Toda a estratégia cultural que seja menos do que devolver o poder às pessoas está reduzida à métrica financeira. Ao contrário da linguagem do mercado, que separa e mecaniza, as linguagens artísticas aproximam as pessoas. Activam consciências, razões, discórdias, novas dúvidas. Cabe-lhes um papel central na democratização da cultura. A sua inserção em sectores económicos, como no turismo, pode não só contribuir para a rentabilidade da região, como para repensar a sustentabilidade da relação economia-ecologia a longo prazo. As suas potencialidades pedagógicas, terapêuticas, reintegradoras dizem-nos que podemos descentralizar as suas estruturas, colocá-las em itinerário, agir continuamente nos planos do ensino, da justiça, da acção social, da saúde, obrigando os canais públicos a comunicar entre si, contribuindo para neutralizar a distância entre os discursos das artes e os públicos, entre as instituições e os indivíduos, entre o território e o habitante. 

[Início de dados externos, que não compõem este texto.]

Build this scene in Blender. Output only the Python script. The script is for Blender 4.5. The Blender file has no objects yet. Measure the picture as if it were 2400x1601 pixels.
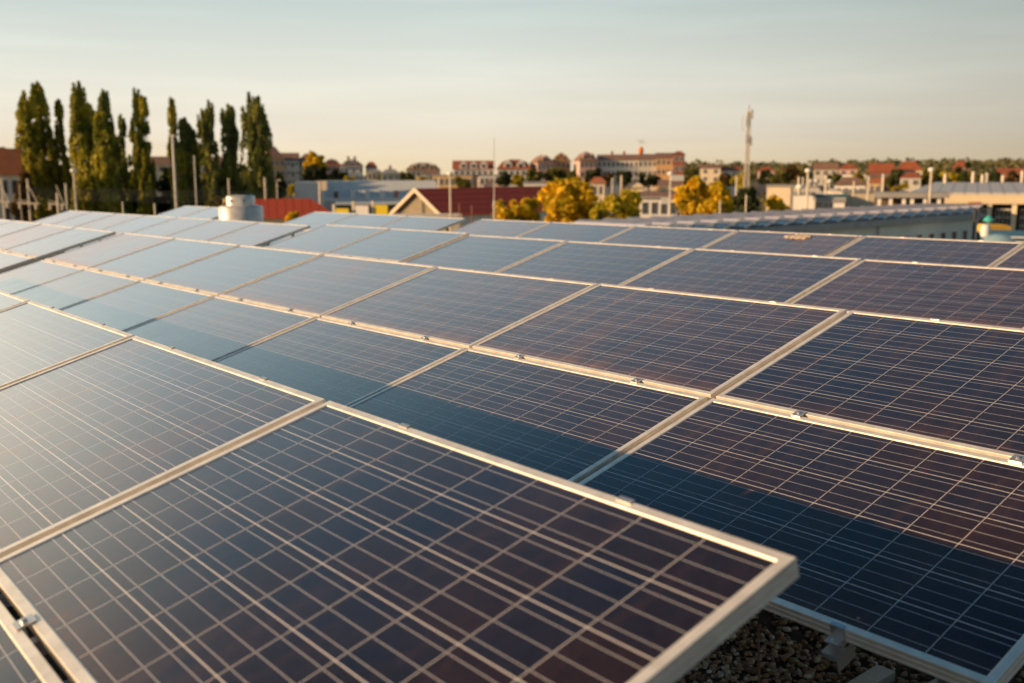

Apelar a uma sensibilidade cidadã que se indigne com a falta de sentido estético dos seus rumos – eis uma missão cultural. Gerar públicos exigentes, públicos co-criadores da obra, mas também co-criadores de uma identidade colectiva. Própria, mas aberta. Fluida, mas com trajecto e narrativa. Uma cultura que nos vivifique, mais do que “unir-nos aos mortos da literatura”, mais do que ser mero “marcador turístico” onde habitamos “por uma questão de inércia climática” (Nuno Félix da Costa). E, sobretudo, uma cultura que não se entretenha a sarar golpes fundos com pensos rápidos.